— start of Supplied records —

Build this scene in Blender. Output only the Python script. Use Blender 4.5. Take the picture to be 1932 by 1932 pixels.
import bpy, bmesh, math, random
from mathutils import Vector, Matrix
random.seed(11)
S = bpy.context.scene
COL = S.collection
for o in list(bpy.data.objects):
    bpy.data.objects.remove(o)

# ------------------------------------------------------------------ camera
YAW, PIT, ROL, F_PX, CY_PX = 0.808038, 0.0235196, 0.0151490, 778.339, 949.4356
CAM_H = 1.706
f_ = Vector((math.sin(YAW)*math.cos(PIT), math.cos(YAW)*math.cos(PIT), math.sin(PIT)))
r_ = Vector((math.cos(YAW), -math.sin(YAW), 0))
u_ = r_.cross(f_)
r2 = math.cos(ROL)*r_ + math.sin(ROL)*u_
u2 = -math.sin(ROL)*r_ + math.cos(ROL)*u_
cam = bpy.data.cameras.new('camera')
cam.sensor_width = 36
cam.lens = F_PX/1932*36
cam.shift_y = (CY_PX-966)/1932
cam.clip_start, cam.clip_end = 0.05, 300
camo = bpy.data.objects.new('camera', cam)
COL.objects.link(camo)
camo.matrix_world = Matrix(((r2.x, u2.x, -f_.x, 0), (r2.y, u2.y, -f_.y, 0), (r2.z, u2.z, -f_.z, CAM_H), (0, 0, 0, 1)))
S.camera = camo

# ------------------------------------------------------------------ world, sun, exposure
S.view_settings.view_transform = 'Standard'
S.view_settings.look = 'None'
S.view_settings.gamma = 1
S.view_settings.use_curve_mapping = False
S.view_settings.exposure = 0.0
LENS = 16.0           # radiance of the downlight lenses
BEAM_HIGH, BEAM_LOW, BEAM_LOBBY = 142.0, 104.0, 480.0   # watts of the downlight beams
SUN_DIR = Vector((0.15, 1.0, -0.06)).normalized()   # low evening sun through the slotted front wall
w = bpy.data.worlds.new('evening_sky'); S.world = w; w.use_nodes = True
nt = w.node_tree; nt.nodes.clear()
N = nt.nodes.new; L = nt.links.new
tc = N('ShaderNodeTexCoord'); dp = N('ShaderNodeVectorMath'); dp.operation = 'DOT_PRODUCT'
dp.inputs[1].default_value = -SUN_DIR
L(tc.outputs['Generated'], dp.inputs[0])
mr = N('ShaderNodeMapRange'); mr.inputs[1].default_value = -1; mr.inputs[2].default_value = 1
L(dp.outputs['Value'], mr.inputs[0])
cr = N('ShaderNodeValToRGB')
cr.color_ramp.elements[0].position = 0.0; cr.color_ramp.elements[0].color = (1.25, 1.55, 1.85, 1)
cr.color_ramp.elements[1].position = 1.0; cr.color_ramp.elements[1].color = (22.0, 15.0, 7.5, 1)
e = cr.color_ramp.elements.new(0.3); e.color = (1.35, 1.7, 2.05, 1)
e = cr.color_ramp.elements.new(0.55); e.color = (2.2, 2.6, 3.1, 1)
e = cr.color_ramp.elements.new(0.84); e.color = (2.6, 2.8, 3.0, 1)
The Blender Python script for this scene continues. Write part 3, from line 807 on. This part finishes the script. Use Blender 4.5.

— end of Supplied records —

• _Exercise objective_: Output the full listing exactly as it stands.

• _Reply to the exercise_:
Build this scene in Blender. Output only the Python script. Use Blender 4.5. Take the picture to be 1932 by 1932 pixels.
import bpy, bmesh, math, random
from mathutils import Vector, Matrix
random.seed(11)
S = bpy.context.scene
COL = S.collection
for o in list(bpy.data.objects):
    bpy.data.objects.remove(o)

# ------------------------------------------------------------------ camera
YAW, PIT, ROL, F_PX, CY_PX = 0.808038, 0.0235196, 0.0151490, 778.339, 949.4356
CAM_H = 1.706
f_ = Vector((math.sin(YAW)*math.cos(PIT), math.cos(YAW)*math.cos(PIT), math.sin(PIT)))
r_ = Vector((math.cos(YAW), -math.sin(YAW), 0))
u_ = r_.cross(f_)
r2 = math.cos(ROL)*r_ + math.sin(ROL)*u_
u2 = -math.sin(ROL)*r_ + math.cos(ROL)*u_
cam = bpy.data.cameras.new('camera')
cam.sensor_width = 36
cam.lens = F_PX/1932*36
cam.shift_y = (CY_PX-966)/1932
cam.clip_start, cam.clip_end = 0.05, 300
camo = bpy.data.objects.new('camera', cam)
COL.objects.link(camo)
camo.matrix_world = Matrix(((r2.x, u2.x, -f_.x, 0), (r2.y, u2.y, -f_.y, 0), (r2.z, u2.z, -f_.z, CAM_H), (0, 0, 0, 1)))
S.camera = camo

# ------------------------------------------------------------------ world, sun, exposure
S.view_settings.view_transform = 'Standard'
S.view_settings.look = 'None'
S.view_settings.gamma = 1
S.view_settings.use_curve_mapping = False
S.view_settings.exposure = 0.0
LENS = 16.0           # radiance of the downlight lenses
BEAM_HIGH, BEAM_LOW, BEAM_LOBBY = 142.0, 104.0, 480.0   # watts of the downlight beams
SUN_DIR = Vector((0.15, 1.0, -0.06)).normalized()   # low evening sun through the slotted front wall
w = bpy.data.worlds.new('evening_sky'); S.world = w; w.use_nodes = True
nt = w.node_tree; nt.nodes.clear()
N = nt.nodes.new; L = nt.links.new
tc = N('ShaderNodeTexCoord'); dp = N('ShaderNodeVectorMath'); dp.operation = 'DOT_PRODUCT'
dp.inputs[1].default_value = -SUN_DIR
L(tc.outputs['Generated'], dp.inputs[0])
mr = N('ShaderNodeMapRange'); mr.inputs[1].default_value = -1; mr.inputs[2].default_value = 1
L(dp.outputs['Value'], mr.inputs[0])
cr = N('ShaderNodeValToRGB')
cr.color_ramp.elements[0].position = 0.0; cr.color_ramp.elements[0].color = (1.25, 1.55, 1.85, 1)
cr.color_ramp.elements[1].position = 1.0; cr.color_ramp.elements[1].color = (22.0, 15.0, 7.5, 1)
e = cr.color_ramp.elements.new(0.3); e.color = (1.35, 1.7, 2.05, 1)
e = cr.color_ramp.elements.new(0.55); e.color = (2.2, 2.6, 3.1, 1)
e = cr.color_ramp.elements.new(0.84); e.color = (2.6, 2.8, 3.0, 1)
The Blender Python script for this scene continues. Write part 3, from line 807 on. This part finishes the script. Use Blender 4.5.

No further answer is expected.